- "QAnon Shaman" Jacob Chansley argued that all Americans are to blame for the US Capitol attack.
- He is to face trial on six criminal charges.
- Five people died in the violence.
The participant in the 6 January attack on the US Capitol nicknamed the "QAnon Shaman" for his horned headdress argued through a lawyer on Tuesday that all Americans - and disinformation - are to blame for the deadly violence.
Jacob Chansley of Arizona is currently in federal custody awaiting trial on six criminal charges including violent entry and disorderly conduct.
He was one of hundreds of supporters of then-president Donald Trump who stormed the Capitol on 6 January in an attempt to stop Congress from certifying President Joe Biden's election.
Five people including a Capitol Police officer died in the violence.
In a court filing seeking Chansley's release from jail while he awaits trial, his lawyer, Albert Watkins, said the attack was the direct result of the divisive US political climate.
Watkins said his client has become "inextricably and in perpetuity linked to an event which will become known not as a day of infamy, but as a day on which our nation was compelled to commence bellying up to the bar to acknowledge each of our roles in permitting, fostering, tolerating, endorsing or ignoring without action an ever increasing barrage of divisiveness, intolerance, untruths, misrepresentations, and mischaracterizations through an unrelenting multi-year propaganda odyssey".

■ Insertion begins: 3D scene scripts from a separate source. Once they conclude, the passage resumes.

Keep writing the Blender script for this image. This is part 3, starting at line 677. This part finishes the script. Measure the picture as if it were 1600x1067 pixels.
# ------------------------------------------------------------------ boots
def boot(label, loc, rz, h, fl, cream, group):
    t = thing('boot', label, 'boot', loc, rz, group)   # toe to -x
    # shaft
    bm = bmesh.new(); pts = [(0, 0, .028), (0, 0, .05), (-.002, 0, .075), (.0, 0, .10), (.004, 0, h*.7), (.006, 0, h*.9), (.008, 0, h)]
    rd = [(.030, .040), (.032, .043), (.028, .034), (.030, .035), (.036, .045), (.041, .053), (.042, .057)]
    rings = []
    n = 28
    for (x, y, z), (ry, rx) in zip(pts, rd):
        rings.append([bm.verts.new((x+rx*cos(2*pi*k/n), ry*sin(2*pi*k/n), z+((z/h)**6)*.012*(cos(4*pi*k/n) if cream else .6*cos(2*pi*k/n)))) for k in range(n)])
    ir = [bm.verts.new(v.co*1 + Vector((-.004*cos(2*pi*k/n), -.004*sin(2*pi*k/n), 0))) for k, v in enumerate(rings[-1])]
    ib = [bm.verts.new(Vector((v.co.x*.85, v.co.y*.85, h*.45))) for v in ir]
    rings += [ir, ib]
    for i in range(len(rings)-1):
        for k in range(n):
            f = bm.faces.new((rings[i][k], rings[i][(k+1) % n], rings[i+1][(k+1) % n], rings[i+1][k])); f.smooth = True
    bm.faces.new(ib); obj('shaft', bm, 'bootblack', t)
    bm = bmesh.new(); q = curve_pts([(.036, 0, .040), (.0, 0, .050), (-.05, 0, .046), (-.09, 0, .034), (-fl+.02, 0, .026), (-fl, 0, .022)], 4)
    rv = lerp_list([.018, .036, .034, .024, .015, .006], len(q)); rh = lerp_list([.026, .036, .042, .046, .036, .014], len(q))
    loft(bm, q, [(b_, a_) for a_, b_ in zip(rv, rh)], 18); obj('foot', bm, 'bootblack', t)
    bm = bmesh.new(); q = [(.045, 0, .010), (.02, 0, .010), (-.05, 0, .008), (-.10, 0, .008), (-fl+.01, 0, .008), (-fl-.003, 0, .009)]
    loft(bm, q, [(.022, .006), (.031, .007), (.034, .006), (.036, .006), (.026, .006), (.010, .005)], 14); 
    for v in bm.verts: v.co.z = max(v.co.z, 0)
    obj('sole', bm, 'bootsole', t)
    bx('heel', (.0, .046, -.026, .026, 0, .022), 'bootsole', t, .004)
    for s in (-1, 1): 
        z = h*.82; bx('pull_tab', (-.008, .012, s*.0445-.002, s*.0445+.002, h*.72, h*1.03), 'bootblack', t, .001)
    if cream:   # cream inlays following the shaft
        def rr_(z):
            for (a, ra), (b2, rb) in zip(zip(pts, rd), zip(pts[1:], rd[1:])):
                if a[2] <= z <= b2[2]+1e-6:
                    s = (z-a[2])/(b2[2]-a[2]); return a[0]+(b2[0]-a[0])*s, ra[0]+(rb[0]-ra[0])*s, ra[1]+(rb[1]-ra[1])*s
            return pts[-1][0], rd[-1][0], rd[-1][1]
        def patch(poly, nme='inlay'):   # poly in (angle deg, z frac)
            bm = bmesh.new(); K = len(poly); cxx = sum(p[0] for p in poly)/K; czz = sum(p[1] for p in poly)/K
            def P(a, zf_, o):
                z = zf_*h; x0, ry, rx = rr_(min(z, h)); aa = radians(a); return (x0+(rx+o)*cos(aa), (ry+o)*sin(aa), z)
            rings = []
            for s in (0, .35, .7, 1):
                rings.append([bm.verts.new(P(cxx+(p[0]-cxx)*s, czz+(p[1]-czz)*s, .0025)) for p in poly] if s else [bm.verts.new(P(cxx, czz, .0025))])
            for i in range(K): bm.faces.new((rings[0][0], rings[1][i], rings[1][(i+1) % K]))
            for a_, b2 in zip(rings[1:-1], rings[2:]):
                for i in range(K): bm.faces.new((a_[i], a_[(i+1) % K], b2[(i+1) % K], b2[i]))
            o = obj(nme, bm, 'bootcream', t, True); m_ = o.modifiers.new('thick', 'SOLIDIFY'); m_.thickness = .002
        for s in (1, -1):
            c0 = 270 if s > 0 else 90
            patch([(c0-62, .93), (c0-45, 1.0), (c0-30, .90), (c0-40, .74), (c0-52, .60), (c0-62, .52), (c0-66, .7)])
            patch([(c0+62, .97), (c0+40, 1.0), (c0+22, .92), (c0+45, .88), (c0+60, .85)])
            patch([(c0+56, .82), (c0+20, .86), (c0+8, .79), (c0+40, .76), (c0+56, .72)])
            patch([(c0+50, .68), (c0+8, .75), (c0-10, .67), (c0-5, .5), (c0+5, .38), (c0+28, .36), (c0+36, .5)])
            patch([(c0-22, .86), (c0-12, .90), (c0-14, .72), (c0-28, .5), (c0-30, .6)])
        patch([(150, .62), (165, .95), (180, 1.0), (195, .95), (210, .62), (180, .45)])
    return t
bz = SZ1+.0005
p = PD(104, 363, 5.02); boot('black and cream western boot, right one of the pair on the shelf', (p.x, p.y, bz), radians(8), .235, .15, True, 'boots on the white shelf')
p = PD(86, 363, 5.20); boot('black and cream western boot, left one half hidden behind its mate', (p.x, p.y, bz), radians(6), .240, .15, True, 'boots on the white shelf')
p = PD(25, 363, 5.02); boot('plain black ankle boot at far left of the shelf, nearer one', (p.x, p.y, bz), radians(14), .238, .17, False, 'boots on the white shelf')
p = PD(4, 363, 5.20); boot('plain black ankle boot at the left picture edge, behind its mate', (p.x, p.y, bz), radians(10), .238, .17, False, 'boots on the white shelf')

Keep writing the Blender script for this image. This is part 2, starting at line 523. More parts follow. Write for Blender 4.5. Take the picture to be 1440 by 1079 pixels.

Watkins said in an interview that his client was swayed by online disinformation and by Trump's rhetoric.
On 10 June, federal agents transferred Chansley to a prison in Colorado where he will undergo a mental health evaluation to assess his competency to stand trial, according to a 16 June court filing submitted by federal prosecutors.
Watkins argued in Tuesday's court filing that prosecutors have intentionally ignored evidence that Chansley was not a leader of the 6 January attack.